The Master gets a long speech in which he expresses disdain for the wealthy and powerful who refuse to own up to their own evil, more or less considering himself better than them for his willingness to be an outright unambiguous villain. It's a key moment for introducing Beevers's audio role and well-executed both in script and in delivery. It is not necessarily a speech a real person would ever say, but the Master is totally like that.
Since the audience already officially found out Mr. Seta was the Master at the end of the previous episode, the moment in this episode when the Master reveals himself to the Doctor isn't particularly climactic. The final line of the episode is the Master saying "I've already won, Doctor," which doesn't work well as a cliffhanger moment since he hasn't explained anything of how he's allegedly already won and is probably just wrong about it.

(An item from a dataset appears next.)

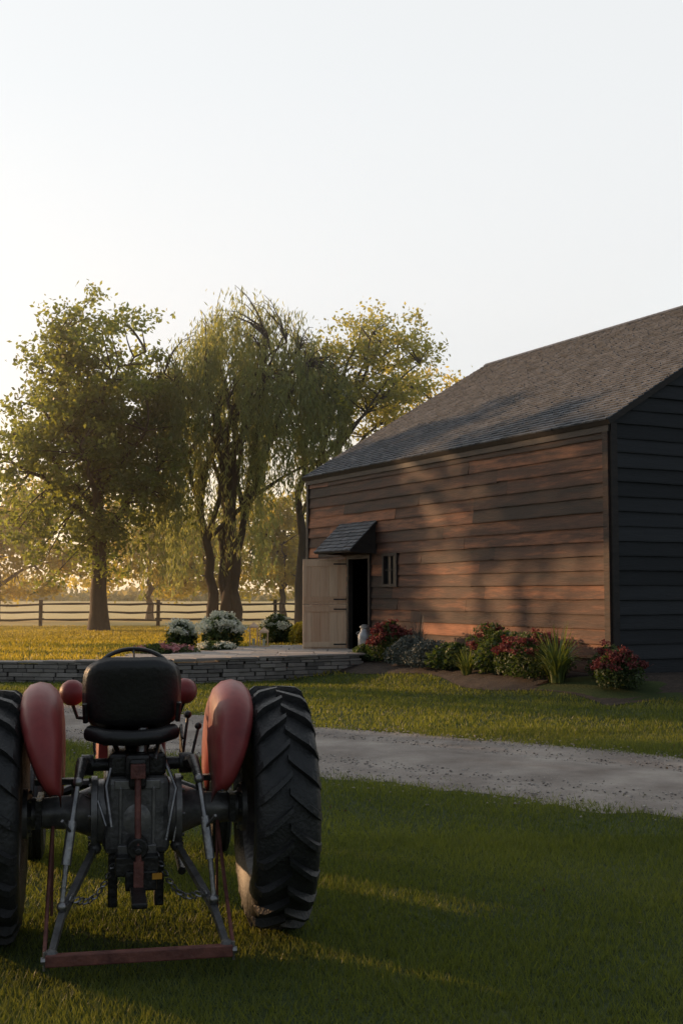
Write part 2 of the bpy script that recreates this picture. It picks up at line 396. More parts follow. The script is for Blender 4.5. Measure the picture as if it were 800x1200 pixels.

It is nearly 3AM right now and I've decided not to move forward to the final episode tonight. This isn't because of the weak cliffhanger moment. Plot threads have advanced to a point where there is a lot of tension in the story despite the lack of tension in the Master's taunt to the Doctor. I want to be awake enough to appreciate the final episode of Dust Breeding.

After listening to part 4 of 4

The Master's alien pets, the Krill, are something the Doctor and Ace have encountered before. The script seemed to expect the listener to be aware of them, so I looked it up, and it turns out Dust Breeding is a sequel to the novel Storm Harvest. The Krill don't get descriptions in Dust Breeding beyond phrases like "ugly great frog", so reading Storm Harvest first might be essential for visualizing the story.
It is revealed that for the Master as well as the Doctor, these events are happening after the period when Anthony Ainley played the Master on television. The Master had made an earlier attempt at controlling the "warp core" and it had destroyed the body he stole on Tremas, reverting him to the decaying Geoffrey Beevers form. This zigzagging of actors is strange, and apparently it might have been a last-minute addition when Big Finish couldn't hire Ainley and settled for Beevers.
The climax of the story seems like it is leading to a very boring conflict in which the Doctor and Master think at the alien very hard through telepathic circuits, but then other threads which have been running through the story come to fruition and makes it interesting.
I found Ace and Bev's voices a little hard to tell apart in some scenes with the two of them, but this might be just my personal problem and not the direction's problem.
Dust Breeding isn't one of Big Finish's greatest releases, but the Beevers debut is well-done and it's overall a solid Seventh Doctor adventure. Since it's one of the early ones that's permanently at a very low download price, it's worth checking out.